Letting go in just the right increments, and understanding when they need freedom and when they really want a parent to intervene is the hardest job of being a parent. You have already taught them all the things you can teach, now you have to be a coach instead of a teacher and that’s a much harder job. I’m sure you’re doing very well. Tom-

April 10, 2004

As long as I keep busy and my thoughts not completely centred on them while they’re away, I’m okay. Although, so far my kids haven’t gone much beyond another province by bus. I’m not sure what I’d do if they were in Europe …

April 10, 2004
April 10, 2004

I think that’s why mid to late teenagers are such pains , to make it easier to let go. It doesn’t stop you from wondering what “Lock up your daughters” sounds like in Italien, in fact all it adds is a bit of guilt at being relieved. It was hard letting my kids move out, but boy howdy did I get over that. ryn; Yeah, they gave me a pamphlet on Dry Socket, just reading it makes my eyes itch.

April 10, 2004

Why don’t you want to face your computer…? I really do hope that all is going well with you. As for me, I am doing alright. Just dealing with life…getting really bored with dealing with the same shit, different day crap. Plus knowing that there is just 6 more months to go with my case…that isn’t helping me much. Anyway…take care. Laters… Rick

April 10, 2004

ryn about getting 50% of the assets … wouldn’t that apply to assets obtained DURING the marriage? We had none – when I left all we had was debt and I think I brought pretty close to 1/2 of that with me. I don’t expect to get 1/2 of everything he gets now … he has the PhD, not me. I expect some kind of support for the kids but won’t ask for alimony for myself.

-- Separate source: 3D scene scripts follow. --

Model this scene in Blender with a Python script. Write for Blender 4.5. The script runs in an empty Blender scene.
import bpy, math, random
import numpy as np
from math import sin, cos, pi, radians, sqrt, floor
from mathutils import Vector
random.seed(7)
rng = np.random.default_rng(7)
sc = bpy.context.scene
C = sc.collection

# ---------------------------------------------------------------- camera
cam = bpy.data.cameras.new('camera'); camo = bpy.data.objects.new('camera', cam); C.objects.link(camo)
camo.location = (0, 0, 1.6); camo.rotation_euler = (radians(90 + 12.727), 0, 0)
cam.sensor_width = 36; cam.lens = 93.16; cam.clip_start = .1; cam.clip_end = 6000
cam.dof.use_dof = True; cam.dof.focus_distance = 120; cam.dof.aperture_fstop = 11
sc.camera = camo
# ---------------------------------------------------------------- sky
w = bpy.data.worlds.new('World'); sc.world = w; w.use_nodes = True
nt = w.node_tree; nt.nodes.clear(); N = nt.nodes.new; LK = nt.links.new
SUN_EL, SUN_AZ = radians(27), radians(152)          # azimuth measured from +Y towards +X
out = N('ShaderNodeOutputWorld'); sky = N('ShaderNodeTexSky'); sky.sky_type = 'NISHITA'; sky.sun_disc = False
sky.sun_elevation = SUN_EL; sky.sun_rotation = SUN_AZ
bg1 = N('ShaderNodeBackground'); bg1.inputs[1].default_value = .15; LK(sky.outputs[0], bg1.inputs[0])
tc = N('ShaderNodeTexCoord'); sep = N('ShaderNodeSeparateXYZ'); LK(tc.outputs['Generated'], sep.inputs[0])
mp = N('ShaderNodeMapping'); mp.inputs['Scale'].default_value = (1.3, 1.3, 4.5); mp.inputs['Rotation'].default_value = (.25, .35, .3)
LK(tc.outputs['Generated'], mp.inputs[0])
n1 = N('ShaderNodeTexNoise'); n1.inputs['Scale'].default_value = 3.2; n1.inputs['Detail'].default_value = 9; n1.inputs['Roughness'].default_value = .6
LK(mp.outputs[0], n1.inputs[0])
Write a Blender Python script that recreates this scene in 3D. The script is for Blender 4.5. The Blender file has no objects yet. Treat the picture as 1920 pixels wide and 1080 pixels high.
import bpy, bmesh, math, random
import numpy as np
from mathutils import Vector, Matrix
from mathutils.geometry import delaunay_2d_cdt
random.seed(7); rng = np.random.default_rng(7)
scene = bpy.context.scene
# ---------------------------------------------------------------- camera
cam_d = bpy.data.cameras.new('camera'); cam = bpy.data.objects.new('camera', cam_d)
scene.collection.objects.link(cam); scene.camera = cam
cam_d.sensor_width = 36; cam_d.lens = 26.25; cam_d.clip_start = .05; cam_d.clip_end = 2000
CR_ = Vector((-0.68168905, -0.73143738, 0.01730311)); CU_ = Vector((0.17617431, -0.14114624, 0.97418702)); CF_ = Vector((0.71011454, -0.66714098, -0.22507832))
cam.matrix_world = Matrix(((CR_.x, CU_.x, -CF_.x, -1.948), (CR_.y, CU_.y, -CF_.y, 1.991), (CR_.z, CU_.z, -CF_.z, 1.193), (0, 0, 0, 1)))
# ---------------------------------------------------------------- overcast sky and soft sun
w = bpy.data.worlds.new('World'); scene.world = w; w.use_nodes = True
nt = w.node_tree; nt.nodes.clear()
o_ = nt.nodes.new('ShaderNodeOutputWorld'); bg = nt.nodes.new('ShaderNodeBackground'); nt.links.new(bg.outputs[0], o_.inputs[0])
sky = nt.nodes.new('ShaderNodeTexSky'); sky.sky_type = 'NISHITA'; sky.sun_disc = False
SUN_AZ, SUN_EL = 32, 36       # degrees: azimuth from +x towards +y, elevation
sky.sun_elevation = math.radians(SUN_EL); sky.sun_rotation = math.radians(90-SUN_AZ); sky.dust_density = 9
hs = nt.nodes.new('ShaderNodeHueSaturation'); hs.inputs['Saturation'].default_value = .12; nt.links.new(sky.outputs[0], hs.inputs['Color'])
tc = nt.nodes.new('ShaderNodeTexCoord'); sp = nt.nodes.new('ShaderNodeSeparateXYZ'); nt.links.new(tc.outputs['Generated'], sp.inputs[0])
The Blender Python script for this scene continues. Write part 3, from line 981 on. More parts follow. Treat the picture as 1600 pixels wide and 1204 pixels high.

When I was 10 I took a 20 minute flight from my Grandma’s to my mom, the airport was fogged in and we couldn’t land and ended up 2 airports farther west. They asked my mom if they could put me on a bus for home and she freaked “If I’d wanted her on the bus, I would have put her on the bus!!” I got sent to my starting point but the airport we wanted was finally open and I got to get off.

April 11, 2004

My daughter went to Germany (an 11 hour flight) during Spring Break three years ago (she was 16) with her fellow German classmates and teacher – I had to really steel myself (and give myself a talking to!) to let her go. She had a wonderful, safe time and came back with all sorts of stories and pictures – thank goodness I didn’t hold her back. I guess that sometimes we just have to trust..(cont)

April 11, 2004

….the universe but sometimes that is so very hard!! Take care, you’re a great mum! : )

RYN: No, you’re right. It just seems that nobody, even those we are trying to help, wants us there. You know the story, can’t save those who don’t want savin’.

Awwwww…that is so sweet. Hopefully the bruise left by smacking into observation glass has faded some. Oh, how I remember the “Sweat” sports drink. Truth be told, when in Singapore I couldn’t have thought of better drinks than sugar cane juice or lemon barley soda. Couldn’t live without either those ten days–even when they were served in plastic baggies.

April 12, 2004

lol i liked your lil story there about putting her on the plane! so cute… yeah things with alex are awesome, i actually went home with him for easter so that was interesting. thanks and i’ll try my best on the finals, some of them will be a piece of cake, there are a few though i’m a bit worried about, but i guess we’ll see how that goes.